I've been reading a lot of the decorator and component patterns (I'd like to implement it for items. For example, while an inheritance pattern would look something like Item -> Equipment -> Weapon and Item -> Equipment -> Armor, I'd like to just wrap an item in an equipment wrapper, giving it stats, and then in a weapon wrapper, maybe giving it a damage-boost stat or something like this.

I'm not actually sure what wrapping entails, though. All the tutorials I see are... not very helpful. From what I've seen, it looks like putting an item object inside of a weapon object? Then accessing a weapon method would be something like item->weapon->method()? I was under the impression that decoration should actually add the method, like an item wrapped in a weapon decoration would just be item->method()?. I'm having a hard time figuring out how to do this without inheritance.

Wrapping usually means creating a class that exposes at least one of the same interfaces as the wrapped class does. That wrapper class will hold a reference to an instance of the wrapped class. When you call a method on the wrapper it will perform some additional behavior or modification to the arguments, then call the wrapped class method. The result will be passed back to the original caller, perhaps even being modified also. Wrapping is a way to add behavior to a class without modifying that class. You can pass around the wrapper instead of the wrapped class and consumers of the class will not know any different as long as the wrapped class still behaves in a way that is rational.

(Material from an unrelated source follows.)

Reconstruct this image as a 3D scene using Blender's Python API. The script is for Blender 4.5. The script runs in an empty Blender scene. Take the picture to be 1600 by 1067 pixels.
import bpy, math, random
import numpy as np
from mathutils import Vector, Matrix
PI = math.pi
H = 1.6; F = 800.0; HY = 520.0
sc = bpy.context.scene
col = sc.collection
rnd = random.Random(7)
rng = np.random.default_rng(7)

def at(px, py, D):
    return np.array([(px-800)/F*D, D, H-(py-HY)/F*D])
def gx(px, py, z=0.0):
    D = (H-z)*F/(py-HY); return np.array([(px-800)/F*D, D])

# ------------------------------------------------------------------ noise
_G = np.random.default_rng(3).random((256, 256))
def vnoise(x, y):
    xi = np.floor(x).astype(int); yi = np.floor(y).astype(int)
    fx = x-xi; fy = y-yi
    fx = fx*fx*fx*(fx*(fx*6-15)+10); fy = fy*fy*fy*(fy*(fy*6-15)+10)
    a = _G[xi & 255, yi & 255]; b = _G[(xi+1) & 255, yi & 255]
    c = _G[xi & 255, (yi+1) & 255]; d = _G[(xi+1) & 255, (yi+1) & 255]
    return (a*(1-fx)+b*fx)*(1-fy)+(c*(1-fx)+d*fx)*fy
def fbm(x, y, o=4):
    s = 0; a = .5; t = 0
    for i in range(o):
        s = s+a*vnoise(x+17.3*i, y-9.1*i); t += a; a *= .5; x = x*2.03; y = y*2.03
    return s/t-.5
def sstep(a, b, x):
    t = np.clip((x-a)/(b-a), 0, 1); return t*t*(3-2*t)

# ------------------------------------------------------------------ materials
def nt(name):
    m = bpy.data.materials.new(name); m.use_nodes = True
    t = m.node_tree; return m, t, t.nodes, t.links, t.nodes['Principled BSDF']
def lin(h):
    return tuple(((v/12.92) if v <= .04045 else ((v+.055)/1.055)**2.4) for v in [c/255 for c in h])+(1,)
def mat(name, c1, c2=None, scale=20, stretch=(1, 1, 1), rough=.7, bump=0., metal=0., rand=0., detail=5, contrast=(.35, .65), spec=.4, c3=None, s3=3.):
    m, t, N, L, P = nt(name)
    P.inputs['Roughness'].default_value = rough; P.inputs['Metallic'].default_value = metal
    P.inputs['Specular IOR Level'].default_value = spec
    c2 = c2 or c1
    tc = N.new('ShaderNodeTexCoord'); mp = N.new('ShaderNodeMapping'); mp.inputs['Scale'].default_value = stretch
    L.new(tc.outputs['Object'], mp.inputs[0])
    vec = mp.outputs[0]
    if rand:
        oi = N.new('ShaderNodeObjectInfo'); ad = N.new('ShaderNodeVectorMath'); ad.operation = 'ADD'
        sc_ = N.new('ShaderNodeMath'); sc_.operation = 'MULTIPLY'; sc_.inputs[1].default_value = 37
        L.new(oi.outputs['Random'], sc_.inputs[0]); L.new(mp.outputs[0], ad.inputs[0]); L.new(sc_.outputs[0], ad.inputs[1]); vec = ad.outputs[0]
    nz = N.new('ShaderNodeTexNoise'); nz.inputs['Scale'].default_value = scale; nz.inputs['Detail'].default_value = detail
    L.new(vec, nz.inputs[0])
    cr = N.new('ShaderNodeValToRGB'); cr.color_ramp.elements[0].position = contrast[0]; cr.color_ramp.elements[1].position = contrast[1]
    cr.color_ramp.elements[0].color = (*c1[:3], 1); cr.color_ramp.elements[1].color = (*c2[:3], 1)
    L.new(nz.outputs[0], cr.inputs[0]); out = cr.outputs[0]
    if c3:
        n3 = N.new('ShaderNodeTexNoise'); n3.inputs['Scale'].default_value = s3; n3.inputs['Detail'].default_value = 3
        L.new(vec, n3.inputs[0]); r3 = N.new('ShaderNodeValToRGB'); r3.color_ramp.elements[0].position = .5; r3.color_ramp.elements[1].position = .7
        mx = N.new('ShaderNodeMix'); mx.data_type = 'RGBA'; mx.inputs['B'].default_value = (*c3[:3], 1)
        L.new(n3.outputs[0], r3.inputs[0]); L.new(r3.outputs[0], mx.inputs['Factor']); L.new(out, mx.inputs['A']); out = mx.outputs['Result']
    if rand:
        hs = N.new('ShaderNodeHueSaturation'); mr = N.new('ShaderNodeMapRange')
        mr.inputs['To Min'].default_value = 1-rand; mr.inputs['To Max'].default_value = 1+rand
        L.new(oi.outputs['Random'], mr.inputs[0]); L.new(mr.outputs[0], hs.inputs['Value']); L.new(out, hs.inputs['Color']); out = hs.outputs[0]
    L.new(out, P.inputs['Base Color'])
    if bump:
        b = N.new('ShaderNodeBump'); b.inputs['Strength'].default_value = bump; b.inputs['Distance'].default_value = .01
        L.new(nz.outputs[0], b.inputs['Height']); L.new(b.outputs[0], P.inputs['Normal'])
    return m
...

A contrived example would be a logging wrapper. You could wrap some class with your logging wrapper and pass that around instead. Your logging wrapper will log before and after any method is called. It doesn't change the result of the call as far as the consumer is concerned, except that it will slow the call down.
One thing to be aware of when wrapping is that if you are introducing the possibility of additional types of errors (as in my logging example) you need to ensure that those errors don't leak to the caller in a way that it cannot handle.

So the wrapper only modifies the already-existing methods of the wrapped? That is, it doesn't add or remove any actual members?